No Sense of Time

IMG_8902I snapped an image of these lilies on our front lawn five or six weeks ago. As perennials go, they are vociferous. It’s a yearly effort that keeps them from taking over the garden, and each time I see new ones sprouting, I dig them up and move them out to the creekside, where I can more fully welcome their invasion. Some plants require a lot of work to get them to grow.  Others call for clear resolve and skills of management. Evolutionarily, perhaps I was meant for the jungle, but I can’t seem to go there quietly.

Why not just mow everything down and be done with it? The answer to that question is found in the absolute glory that happens every year in mid-summer, the three weeks of profuse color that I cannot take my eyes off of.  It’s worth the effort. I love them infinitely more than a grassy lawn.  Now they are gone for another year, replaced for a time by the cone-flowers and black-eyed susans.

My father always said that the older you get, the faster the time goes. My theory is that for every year you live, that year becomes a smaller and smaller percentage of your overall life.  And if time were merely linear, it could get pretty depressing, a nihilistic affirmation of “life’s a bitch and then you die.”

But the idea of “time” is much more layered than that.  Within all of the world’s great traditions one finds a place, whether through prayer, meditation, or mindfulness, where one moves beyond time and space to touch Spirit, universal consciousness, divine intelligence, God, or whatever you wish to call it.  If I can make a daily prayer practice that moves me to a place where there is no time, I can come back to the world of clocks and calendars with a much less anxious presence around my lily patch, for example.

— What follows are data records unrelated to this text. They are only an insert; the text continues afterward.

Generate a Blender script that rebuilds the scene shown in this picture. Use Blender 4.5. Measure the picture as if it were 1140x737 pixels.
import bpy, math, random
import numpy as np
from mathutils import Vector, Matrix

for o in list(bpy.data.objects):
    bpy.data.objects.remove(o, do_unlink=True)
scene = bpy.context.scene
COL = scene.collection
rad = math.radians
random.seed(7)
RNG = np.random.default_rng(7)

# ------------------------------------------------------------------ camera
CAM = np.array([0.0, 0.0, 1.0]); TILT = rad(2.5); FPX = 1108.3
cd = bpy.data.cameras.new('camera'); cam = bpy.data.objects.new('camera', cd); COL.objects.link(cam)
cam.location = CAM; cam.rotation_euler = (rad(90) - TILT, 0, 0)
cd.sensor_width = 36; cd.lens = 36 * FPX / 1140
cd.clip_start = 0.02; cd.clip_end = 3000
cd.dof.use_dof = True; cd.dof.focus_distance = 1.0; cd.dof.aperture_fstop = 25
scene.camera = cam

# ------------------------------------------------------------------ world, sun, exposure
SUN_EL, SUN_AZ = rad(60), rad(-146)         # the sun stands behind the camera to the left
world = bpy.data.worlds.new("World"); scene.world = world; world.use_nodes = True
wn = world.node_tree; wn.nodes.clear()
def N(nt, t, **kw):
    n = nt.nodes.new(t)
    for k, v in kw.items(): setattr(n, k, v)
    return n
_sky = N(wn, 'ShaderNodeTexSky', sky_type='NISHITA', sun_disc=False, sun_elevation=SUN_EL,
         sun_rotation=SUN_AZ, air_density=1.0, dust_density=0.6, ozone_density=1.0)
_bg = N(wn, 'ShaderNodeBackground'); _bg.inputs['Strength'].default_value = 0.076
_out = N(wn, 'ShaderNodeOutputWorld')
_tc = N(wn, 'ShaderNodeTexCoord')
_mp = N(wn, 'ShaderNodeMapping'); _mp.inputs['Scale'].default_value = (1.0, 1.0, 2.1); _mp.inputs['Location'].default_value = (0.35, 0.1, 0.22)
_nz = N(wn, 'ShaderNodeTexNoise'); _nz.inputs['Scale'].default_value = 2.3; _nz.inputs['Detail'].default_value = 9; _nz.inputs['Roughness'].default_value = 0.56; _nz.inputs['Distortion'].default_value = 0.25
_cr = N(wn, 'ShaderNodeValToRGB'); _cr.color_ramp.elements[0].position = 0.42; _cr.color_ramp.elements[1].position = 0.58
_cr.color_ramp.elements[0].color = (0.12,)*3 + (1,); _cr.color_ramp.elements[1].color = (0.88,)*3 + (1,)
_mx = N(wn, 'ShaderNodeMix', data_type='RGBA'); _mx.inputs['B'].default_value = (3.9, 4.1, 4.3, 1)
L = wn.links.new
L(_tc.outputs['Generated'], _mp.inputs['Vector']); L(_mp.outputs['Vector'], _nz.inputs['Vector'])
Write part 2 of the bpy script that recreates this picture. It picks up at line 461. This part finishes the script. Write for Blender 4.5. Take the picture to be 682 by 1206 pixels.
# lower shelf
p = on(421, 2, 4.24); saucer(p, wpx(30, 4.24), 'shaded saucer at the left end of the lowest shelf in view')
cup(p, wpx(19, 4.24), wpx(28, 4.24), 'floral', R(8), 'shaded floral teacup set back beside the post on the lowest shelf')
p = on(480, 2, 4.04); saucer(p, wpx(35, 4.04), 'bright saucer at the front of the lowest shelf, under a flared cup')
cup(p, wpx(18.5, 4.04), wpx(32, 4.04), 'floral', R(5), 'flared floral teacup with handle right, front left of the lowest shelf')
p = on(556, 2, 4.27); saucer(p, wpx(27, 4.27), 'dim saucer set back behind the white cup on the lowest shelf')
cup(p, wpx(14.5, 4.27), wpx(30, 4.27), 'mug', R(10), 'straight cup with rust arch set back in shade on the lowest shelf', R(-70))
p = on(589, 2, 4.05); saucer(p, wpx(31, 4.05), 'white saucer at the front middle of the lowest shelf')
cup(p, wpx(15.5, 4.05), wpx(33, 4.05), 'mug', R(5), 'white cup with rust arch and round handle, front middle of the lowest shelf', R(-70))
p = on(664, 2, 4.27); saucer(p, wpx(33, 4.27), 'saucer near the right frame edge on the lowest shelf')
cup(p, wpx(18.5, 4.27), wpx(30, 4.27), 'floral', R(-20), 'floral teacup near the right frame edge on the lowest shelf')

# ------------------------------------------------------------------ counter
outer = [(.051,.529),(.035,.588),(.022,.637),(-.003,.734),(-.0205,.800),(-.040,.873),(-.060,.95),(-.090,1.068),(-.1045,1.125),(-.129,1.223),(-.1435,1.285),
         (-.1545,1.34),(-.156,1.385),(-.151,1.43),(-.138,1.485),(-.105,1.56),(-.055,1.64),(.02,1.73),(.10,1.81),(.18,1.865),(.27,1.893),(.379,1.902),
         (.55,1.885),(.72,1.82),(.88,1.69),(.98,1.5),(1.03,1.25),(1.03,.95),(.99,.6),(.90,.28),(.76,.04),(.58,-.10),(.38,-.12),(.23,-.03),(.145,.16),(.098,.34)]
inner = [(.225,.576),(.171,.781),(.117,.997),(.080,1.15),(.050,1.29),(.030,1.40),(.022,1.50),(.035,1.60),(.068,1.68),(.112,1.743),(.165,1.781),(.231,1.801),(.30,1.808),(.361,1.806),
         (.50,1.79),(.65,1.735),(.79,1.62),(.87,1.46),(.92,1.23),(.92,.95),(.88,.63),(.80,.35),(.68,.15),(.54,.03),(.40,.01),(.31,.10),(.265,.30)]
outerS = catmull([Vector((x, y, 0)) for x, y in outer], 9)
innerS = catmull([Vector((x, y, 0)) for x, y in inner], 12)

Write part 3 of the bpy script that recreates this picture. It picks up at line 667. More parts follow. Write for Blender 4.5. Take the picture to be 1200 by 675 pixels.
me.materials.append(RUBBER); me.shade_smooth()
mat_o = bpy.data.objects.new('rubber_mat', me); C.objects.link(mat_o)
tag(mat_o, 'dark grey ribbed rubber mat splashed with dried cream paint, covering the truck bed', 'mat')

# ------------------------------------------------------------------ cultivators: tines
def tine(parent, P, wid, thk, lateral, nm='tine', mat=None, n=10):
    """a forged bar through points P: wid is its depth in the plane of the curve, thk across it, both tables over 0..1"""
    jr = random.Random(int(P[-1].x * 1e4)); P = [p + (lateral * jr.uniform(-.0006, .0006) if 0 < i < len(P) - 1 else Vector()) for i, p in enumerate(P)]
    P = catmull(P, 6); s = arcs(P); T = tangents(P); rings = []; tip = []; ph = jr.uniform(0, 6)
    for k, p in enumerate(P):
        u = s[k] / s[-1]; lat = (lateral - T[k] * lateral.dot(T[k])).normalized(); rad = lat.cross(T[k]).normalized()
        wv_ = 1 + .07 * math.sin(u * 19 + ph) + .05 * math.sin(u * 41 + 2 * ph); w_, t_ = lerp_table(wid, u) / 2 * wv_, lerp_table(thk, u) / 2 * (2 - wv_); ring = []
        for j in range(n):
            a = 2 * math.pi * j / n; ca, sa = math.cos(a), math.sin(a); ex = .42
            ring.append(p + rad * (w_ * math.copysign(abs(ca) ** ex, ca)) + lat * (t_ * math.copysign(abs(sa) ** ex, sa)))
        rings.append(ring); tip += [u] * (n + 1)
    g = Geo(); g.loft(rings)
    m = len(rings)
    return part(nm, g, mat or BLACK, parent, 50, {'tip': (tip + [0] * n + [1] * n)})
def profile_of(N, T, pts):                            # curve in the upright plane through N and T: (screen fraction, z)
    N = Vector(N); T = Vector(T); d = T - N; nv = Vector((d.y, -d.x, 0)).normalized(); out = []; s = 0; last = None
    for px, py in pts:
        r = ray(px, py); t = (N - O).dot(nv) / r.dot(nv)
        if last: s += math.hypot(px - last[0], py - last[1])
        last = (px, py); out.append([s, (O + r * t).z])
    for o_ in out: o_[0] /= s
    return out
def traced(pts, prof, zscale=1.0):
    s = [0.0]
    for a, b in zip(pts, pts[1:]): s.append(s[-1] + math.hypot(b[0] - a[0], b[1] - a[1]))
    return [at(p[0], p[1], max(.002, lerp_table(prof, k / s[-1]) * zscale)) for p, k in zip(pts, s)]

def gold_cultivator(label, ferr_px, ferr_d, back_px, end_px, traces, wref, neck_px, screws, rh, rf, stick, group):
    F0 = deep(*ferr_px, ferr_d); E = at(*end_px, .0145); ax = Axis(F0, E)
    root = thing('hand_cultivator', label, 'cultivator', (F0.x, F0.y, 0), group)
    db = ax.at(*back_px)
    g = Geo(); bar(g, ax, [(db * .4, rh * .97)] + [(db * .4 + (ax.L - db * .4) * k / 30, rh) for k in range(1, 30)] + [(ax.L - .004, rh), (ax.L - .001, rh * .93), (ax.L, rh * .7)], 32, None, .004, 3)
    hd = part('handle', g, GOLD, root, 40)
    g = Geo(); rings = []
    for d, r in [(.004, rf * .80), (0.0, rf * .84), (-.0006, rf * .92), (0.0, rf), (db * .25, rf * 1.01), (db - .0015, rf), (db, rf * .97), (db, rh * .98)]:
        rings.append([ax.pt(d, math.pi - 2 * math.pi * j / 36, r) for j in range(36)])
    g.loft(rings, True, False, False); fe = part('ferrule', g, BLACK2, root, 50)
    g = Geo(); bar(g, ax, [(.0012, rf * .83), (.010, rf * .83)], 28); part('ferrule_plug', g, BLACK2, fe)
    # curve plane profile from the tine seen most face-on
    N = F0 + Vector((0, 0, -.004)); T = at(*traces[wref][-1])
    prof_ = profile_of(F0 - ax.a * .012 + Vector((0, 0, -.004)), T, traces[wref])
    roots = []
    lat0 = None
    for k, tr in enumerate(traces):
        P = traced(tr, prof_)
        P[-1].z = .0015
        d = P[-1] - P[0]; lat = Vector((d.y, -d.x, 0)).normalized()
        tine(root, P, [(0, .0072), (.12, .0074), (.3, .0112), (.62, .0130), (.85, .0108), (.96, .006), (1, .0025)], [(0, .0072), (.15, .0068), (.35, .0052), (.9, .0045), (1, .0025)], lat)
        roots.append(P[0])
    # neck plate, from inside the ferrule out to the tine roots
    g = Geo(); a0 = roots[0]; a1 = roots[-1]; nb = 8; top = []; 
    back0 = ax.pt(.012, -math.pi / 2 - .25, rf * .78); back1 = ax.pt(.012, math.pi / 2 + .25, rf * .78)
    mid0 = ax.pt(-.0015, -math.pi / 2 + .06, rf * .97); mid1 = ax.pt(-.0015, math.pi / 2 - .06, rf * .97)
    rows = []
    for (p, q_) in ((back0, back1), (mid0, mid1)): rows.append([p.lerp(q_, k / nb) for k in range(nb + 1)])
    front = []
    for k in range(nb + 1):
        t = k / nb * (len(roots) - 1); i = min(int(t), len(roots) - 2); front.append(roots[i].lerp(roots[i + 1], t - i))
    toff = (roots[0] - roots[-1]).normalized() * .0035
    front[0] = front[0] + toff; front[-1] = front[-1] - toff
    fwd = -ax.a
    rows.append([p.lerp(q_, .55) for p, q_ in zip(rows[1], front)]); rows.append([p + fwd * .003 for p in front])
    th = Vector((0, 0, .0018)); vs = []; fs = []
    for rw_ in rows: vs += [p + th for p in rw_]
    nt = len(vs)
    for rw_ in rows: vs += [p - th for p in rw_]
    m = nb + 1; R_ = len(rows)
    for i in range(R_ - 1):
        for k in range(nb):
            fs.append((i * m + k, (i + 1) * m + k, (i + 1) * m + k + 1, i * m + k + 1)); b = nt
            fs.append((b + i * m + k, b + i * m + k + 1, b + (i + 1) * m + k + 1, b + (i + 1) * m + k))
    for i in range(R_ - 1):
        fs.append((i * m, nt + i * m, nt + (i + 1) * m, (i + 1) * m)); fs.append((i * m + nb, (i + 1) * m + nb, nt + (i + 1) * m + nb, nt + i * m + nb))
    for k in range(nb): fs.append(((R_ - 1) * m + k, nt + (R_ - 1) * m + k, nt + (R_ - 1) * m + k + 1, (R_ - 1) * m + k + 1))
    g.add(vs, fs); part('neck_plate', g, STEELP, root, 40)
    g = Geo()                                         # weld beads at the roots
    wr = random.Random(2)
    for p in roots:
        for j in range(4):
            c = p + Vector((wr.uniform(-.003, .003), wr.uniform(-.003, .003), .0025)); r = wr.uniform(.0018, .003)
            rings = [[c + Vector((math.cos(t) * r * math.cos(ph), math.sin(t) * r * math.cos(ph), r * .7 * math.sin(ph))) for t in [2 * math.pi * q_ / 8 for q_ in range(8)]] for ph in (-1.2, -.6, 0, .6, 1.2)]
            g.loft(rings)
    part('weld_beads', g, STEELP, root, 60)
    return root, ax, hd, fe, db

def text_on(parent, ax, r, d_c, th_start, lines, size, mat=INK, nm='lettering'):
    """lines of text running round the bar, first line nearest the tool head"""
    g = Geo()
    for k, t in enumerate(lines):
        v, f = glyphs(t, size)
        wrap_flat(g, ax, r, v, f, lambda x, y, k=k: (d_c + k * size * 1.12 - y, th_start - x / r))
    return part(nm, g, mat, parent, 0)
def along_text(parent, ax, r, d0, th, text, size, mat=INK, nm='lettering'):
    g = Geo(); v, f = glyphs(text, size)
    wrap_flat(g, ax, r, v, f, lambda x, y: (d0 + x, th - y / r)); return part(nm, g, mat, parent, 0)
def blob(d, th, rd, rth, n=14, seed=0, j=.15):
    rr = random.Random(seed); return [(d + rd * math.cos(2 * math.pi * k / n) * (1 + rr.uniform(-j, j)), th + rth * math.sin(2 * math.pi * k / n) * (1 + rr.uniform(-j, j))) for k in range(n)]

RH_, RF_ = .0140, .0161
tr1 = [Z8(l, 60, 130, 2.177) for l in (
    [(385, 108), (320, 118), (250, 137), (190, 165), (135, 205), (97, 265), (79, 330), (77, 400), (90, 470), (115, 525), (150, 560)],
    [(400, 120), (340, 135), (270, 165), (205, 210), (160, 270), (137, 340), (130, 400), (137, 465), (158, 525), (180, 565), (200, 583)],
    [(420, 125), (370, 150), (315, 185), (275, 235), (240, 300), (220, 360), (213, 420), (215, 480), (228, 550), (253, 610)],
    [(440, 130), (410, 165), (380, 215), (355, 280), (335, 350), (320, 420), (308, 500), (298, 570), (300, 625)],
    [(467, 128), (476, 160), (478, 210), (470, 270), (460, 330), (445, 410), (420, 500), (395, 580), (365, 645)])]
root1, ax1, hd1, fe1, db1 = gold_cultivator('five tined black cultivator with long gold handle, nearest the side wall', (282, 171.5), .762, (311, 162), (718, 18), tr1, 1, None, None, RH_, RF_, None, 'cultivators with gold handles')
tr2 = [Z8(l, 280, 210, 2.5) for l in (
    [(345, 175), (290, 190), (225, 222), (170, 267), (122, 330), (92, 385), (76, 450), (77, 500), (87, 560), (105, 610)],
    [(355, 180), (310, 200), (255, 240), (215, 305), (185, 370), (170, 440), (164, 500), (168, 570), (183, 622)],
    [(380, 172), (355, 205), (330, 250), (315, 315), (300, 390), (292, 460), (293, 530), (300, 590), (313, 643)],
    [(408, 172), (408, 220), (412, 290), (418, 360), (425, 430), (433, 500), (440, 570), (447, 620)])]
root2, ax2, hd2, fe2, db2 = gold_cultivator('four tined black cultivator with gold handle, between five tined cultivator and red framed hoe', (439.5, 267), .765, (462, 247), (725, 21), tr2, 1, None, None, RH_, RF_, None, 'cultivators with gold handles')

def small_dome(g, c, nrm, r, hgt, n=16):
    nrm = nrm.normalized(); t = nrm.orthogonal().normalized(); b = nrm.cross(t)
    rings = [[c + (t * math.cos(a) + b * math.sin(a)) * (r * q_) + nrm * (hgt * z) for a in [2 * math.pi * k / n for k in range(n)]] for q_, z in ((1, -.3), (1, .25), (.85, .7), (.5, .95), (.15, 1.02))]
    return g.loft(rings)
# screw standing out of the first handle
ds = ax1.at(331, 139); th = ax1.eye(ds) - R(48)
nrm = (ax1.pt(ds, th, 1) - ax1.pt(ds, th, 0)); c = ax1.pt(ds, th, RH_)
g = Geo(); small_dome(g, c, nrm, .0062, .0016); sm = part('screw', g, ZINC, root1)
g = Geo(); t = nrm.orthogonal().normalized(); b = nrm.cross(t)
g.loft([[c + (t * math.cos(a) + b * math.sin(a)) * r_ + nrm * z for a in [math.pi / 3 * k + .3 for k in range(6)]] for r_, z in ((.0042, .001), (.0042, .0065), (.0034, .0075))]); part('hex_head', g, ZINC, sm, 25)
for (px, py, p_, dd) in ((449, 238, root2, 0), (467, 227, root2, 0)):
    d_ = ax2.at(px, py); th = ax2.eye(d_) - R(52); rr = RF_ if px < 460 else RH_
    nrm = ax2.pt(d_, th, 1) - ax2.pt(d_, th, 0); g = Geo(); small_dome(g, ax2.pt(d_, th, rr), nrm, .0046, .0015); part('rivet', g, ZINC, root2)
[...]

For too many centuries my own tradition has been drowning in a sea of materialism, thinking that what we see is what we get, all at the hands of a deity who lives in a far-off heaven.  But once we master the idea of incarnation, God With Us, we begin a co-creative process that changes the way we view the world.  It enables us to see that tyrants rule only for a season, that, as Martin Luther King said, “The arc of the moral universe is long, but it bends toward justice.”

It may not seem like it when you read the news, but it is true, nonetheless.